The Smoky Tango and Sultry Boleros of Buenos Aires’ Federico Aubele’s Creative Songwriting
19 April, 2010“It’s such a vast and huge theme, love. You can approach it in different ways,” reflects Buenos Aires-born songwriter and guitarist Federico Aubele, whose new album Amatoria has been released by ESL Music. “Love is such an important thing for every human being, whether we notice it or not. We all experience it at least once in life. It’s one of the few things, along with dying, that is guaranteed to happen to you.”
Way back in 1 BC, the original Latin lover wrote the Western world’s first guide to picking up women Roman-style, Ars Amatoria, the Art of Love. Fast forward two millennia, when Aubele is swiping pages from Ovid’s playbook, by way of smoky tango bars and the sultry heyday of Mexican boleros in the 1940s, and falling hard into the acoustic yet lush Amatoria. In fine Pan-American style, the final impetus for the album came thanks to an all-love-song compilation of classic Johnny Cash.
One day, while talking with his wife and sitting at a wildly out-of-tune piano, Aubele accidentally bumped four keys with the cup of tea that was in his hand. “A nice melody came out, but since the piano was so out of tune, each key was not the right note,” Aubele smiles. “I saw that the tea bag had a message on it, which said ‘Let Good Things Come to You.’ I said, ‘That’s it!’ I went up and played the riff on my guitar and started developing the melody.” The result became “Luna y Sol,” a song that chronicles the union of male and female, the joining of two separate lives.
Aubele heard love in boldly eclectic yet elegantly spare arrangements. His new compositions hinted at reggae. They had a touch of old-school, down-and-dirty tango. They flowed from the melodic essence of the Beatles, who took Buenos Aires by storm, leaving their imprint, though with a distinctly Argentinean creative flavor.
But the spirit of bolero, especially the rough-and-ready, heartfelt ballads of the 1940s, formed the backbone of Amatoria, harkening back to Aubele’s childhood in Buenos Aires. Aubele’s mother was constantly playing records of tango, boleros, and bossa nova, including classic groups like Los Tres Ases. A musician at heart, she played guitar and would wake Aubele up for school with a traditional Spanish song.
As Aubele’s own music developed through rock to dub, Aubele’s confidence and songwriting maturity led him back to the songs he heard growing up. He started tracking down old gems and savoring them, and soon came to love the style, as well as the Spanish language’s ability to express romance. He began creating songs with roots deep in the Latin sounds of his childhood but in the rhythmic aesthetic and sonic inflection of his own generation.

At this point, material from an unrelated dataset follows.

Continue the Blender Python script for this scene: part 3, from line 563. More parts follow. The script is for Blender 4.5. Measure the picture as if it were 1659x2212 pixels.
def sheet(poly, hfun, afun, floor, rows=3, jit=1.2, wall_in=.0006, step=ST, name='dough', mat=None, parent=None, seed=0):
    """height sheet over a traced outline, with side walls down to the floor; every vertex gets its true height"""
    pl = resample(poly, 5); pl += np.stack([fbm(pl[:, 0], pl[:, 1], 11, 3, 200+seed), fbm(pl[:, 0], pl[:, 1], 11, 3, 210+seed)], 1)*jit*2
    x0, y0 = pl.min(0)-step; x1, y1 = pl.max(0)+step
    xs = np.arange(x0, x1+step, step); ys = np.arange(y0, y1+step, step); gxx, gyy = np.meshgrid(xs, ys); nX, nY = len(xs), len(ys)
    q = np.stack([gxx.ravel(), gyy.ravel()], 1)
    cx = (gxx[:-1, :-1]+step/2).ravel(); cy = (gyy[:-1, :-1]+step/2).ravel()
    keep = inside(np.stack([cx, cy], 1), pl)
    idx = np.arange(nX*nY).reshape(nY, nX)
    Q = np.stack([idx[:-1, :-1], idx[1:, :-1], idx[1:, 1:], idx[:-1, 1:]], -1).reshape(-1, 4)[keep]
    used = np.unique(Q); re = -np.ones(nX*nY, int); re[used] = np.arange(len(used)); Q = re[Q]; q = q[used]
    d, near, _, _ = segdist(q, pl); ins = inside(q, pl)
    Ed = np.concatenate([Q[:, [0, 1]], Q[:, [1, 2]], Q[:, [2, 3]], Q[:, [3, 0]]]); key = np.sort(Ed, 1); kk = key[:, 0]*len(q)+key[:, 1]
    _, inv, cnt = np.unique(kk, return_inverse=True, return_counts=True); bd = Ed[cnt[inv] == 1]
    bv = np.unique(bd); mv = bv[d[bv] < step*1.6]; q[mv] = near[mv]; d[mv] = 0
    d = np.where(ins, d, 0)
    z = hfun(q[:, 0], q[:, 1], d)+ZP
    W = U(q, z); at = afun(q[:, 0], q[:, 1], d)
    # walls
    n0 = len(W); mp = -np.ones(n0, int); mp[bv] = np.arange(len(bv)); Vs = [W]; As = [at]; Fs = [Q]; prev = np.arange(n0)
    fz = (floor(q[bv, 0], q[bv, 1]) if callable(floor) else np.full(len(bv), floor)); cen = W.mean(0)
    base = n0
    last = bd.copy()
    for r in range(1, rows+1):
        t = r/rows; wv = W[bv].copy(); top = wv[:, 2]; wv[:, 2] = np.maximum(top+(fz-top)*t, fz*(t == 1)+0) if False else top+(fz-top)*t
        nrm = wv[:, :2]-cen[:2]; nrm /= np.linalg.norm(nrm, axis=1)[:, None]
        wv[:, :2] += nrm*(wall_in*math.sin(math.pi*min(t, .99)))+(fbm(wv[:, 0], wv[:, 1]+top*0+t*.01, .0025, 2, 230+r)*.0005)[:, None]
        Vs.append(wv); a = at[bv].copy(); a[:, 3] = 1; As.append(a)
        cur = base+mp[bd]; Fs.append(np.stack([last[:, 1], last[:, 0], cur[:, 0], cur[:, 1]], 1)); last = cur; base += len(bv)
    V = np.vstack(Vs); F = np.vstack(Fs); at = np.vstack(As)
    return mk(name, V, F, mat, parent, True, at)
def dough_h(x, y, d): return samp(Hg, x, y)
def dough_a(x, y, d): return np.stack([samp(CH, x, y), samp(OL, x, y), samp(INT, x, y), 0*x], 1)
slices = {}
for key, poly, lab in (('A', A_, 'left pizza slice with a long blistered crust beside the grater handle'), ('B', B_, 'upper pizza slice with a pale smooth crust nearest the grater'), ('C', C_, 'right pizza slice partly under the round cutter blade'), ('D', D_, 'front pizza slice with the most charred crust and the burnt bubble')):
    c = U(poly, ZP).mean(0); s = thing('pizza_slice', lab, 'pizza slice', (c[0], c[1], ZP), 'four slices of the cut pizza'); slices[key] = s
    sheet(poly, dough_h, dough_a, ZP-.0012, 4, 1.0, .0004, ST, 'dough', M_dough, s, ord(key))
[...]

“Hermosa” is a straight-forward Mexican-style bolero, but with an Argentinean accent. “The lyrics are a very straightforward love poem about a very intimate moment,” Aubele explains, “imagine two people hugging in the night, with the moonlight coming through the window.” “Este Amor,” sung with Natalia, Federico’s wife, is dedicated to her and is a tribute to the great bolero trios of the past. “Your inspiration always comes from your internal world and your feelings. But you expose that through your art in a way that other people can connect with. That’s where it starts becoming universal.”
Though a darling among wry hipsters, Aubele is an unabashed romantic, open to the inspiration that comes from staring at the moon on a Spanish night (the Gypsy inflected “Suena mi gitarra”) or at the face of a peacefully sleeping lover. Even as a teenager, when not jamming to the Ramones and the Stones, he loved the jazz ballads of the big band era and thought it was the perfect soundtrack for a romantic moment. “I would make mix tapes with all those songs,” Aubele recalls. “But I didn’t have anyone to share it with, because all the girls my age were not into jazz at all. I would listen at home in my room alone, and think, ‘This kind of sucks.’” Now with his own confidence built from experience, musical and personal, Amatoria reveals Aubele’s voice as relaxed and in the mood, with no reservations.
While a handful of tracks focus on love’s suckier sides—the breakups, breakdowns, and bittersweet moments in the slow burning tango of “Otra Vez”—Amatoria is overwhelmingly sensual, drawing on the tradition of Spanish erotic poetry and evoking the taste of a first powerful kiss (on “El Sabor”), and very intimate.
This intimacy shines through the grounded and delicate production, which focuses on Aubele’s guitar and voice, as well as that of guest vocalists like Sabina Sciubba (Brazilian Girls) and Miho Hatori (Cibo Mato). Aubele stayed away from keyboards, generating all the ambient sounds with his guitar and effects, and from electronic beats. “I wanted to keep things simple and balanced, with the exact amount of elements. I took out whatever was not completely necessary. Over time, I could feel what was really needed and what did not need to be there.”
“I never start when I am recording a song, by recording a beat,” Aubele explains. “I start by writing a song you can play on guitar and sing. On top of that, you can build whatever you like, leave it acoustic or bring a whole orch. Because the song is solid. If it’s solid, it’s going to stand by itself.”